Introduction: Why a Troll Belt?

About: Woodsman and field tutor on a week day. Life long inventor, designer, engineer for the rest of the time. From items that make life easier to items with no reason to be....other than the idea popped into my hea…

If you look through my instructables you will be able to work out that I look after a nature reserve, part of my work is to teach kids & adults about the natural world..... most of what I teach is true, but not everything :)

This years theme for Halloween is trolls and other woodland folk, I have a large wooden foot shape that we use in mud to create troll footprints but at night that is not going to be that easy to see so a new prop was required!

There is a very old, very dead Beech tree with large fruiting bodies of Ganoderma fungi running up the trunk. It is often described to the kids as "the fairy climbing wall", it has a very large broken bough hanging from it, this is where the belt will be found and the story be told of the young troll who was chasing the fairies and followed them up the tree, he slipped and fell, his belt got hooked on the bough. His fall was broken by the bough and the belt breaking.

A look at the label will show that the belt, from the well known company "Top troll" as for ages 7 to 10, the same age as the kids, and is "small". I should be able to wrap it around at least 2 kids to give them an idea of how big a troll we are dealing with!

Step 1: Sourcing the Parts

For the cost of postage I was able to get a piece of conveyor belt 2 metres long and 200 mm wide, that is 6ft - 6" X 8" for the non metricated.

I had various bits of brass knocking around in the workshop, bits of tube for the middle bar and tang and the perfect piece 200mm x 175mm x 4mm, for the front plate which soon had the corners rounded off.

Other materials:

canvas cloth for the label

2 M4 diameter screws

2 M4 diameter clinch nuts

silver solder and soft solder.

Step 2: Buckle Front Plate

The middle of the brass front plate was drilled for each internal corner and in the middle of a long side. the center was then removed using a band saw.

The gap created to get the saw into the middle was silver soldered closed.

Step 3: Back Strap and Tang

Both of these parts are from thick wall brass tube which were both annealed before the back strap was flattened at both ends the tang was flattened and shaped at one end only.

These 2 pieces were then silver soldered together in a Tee shape, the ends of the back strap were then tinned with soft solder, as was the back of the front plate in readiness for final assembly.

Step 4: Buckle/ Belt Attachment Plate

The buckle needed to be attached to the belt, to do this I cut drilled and notched a piece of 2mm brass sheet then folded it to go around the back strap, the the belt will slot into the gap and be held in place with a couple of screws.

Step 5: Assembly

I cut the belt into 2 pieces in a rough fashion so that it looked as if it could have snapped, I shaped one end to go through the buckle and drilled some holes along the length, one of which the tang was pushed through.
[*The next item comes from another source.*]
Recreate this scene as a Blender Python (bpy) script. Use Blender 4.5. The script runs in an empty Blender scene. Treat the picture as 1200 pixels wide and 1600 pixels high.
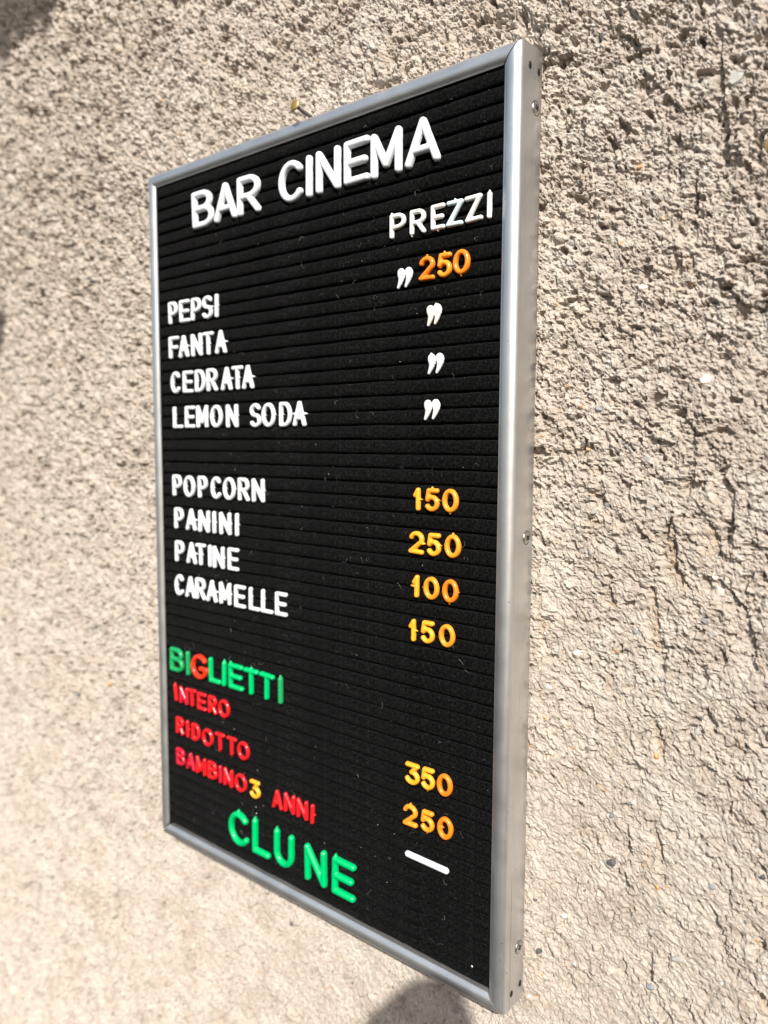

The middle bar was then soft soldered to the front plate ... being careful not to burn the belt.

The attachment plate was then clipped around the back strap clinch nuts were inserted through predrilled holes in the back of the plate and the end of the belt strap, a pair of screws hold it all together.

Step 6: Window Dressing

To help with the story I wanted to attach a label.

I had a piece of stiff waterproof material that I laser engraved with information of interest about the belt.

Step 7: ...and Finally

This may look like a lot of work for one event, and it would be, but, we get a number of schools who book the kids in for a day in the woods and specifically ask if we can do the fairy and troll walk with them... of course we can! Out with the troll footprints in the mud and from now on the troll belt.